The other nominees in this award were the Food Standards Agency and North Yorkshire County Council.

Smarter Working Together

This award, won by the Ministry of Justice, recognised the part of the public sector that had done most to help spread the principles of smart working. GCHQ and North Yorkshire County Council were also nominated.

Matt Brennan of the MoJ’s smarter working programme said the department had helped make a significant contribution across government to smarter working. Its smarter working playbook and its Get Smart game, designed to get staff thinking about new ways of working, have been adopted by all of government as part of the Government Property Agency’s smarter working toolkit. The department brought the game to Civil Service Live events, where it was played by people including civil service chief executive John Manzoni.

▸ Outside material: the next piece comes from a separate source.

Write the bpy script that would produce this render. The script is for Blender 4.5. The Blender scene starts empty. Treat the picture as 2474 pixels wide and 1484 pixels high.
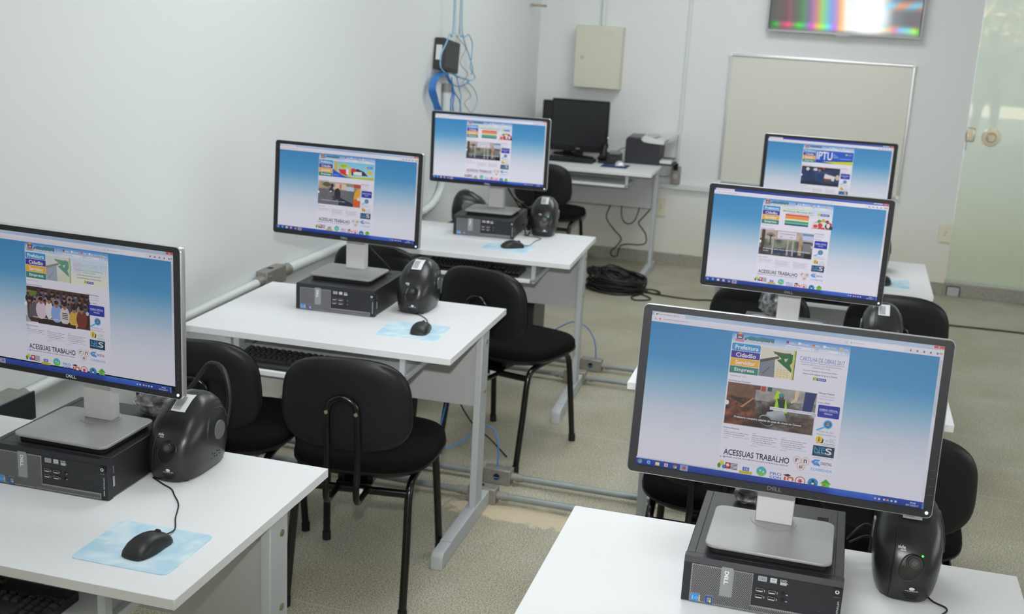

“We’ve also contributed to the development of policy strategy and implementation of smarter working by sharing our knowledge and our experience across the GPA, contributing to key publications including the smart working handbook,” Brennan said. “We have also provided support assistance and guidance to many departments through one to one surgeries and bespoke presentations to stakeholders.”

The MoJ has also been monitoring the effect of its own smart working polices, asking questions about their impact in the department’s people survey questions, which has led the GPA to consider recommending that departments use similar questions in the future.